4. The owner/publisher must understand industry-standard publishing contracts, legalese, and contract terms, and must have a competent publishing attorney (in-house or outside counsel) to advise on contract issues.

I can spot an unprofessional contract, or one written by an inexperienced publisher without a lawyer’s assistance, in less than a minute. That’s not bragging or exaggerating. The contract language speaks for itself.

An inexperienced publisher who doesn’t invest in good legal help will often end up with a non-standard contract that doesn’t protect either author or publisher well. At best, it will be ambiguous. At worst, it will contain illegal terms or provisions which unfairly exploit the author.

Again…this generally isn’t intentional. It’s a product of inexperience, haste, and the choice to open a business based on dreams instead of business plans.

I love small publishing houses, new ones as well as experienced ones. I’ve worked with them almost every day for the last ten years of my business life. That said: I recommend that authors steer clear of new or inexperienced publishing houses unless the author is working with an agent or an experienced publishing attorney. 

This isn’t intended to put small presses down. It’s simply a fact that many authors lack the capacity to evaluate contract terms (and publishers) with the skill required to spot a house that, though well-meaning, may not be able to deliver on its promises.
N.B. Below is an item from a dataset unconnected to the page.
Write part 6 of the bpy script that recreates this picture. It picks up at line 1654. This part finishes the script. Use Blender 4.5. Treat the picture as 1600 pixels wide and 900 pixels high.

An experienced lawyer or agent can help the author spot issues the author might not notice on his or her own.

If you want to debut with a smaller house, try to hold out for one that’s been in business for several years (and established a catalog of titles, and authors, to act as your reference points). In addition, look carefully at the publisher’s contracts and business practices–and spend the time and money to hire a qualified agent or an attorney to review the contracts before you sign the deal.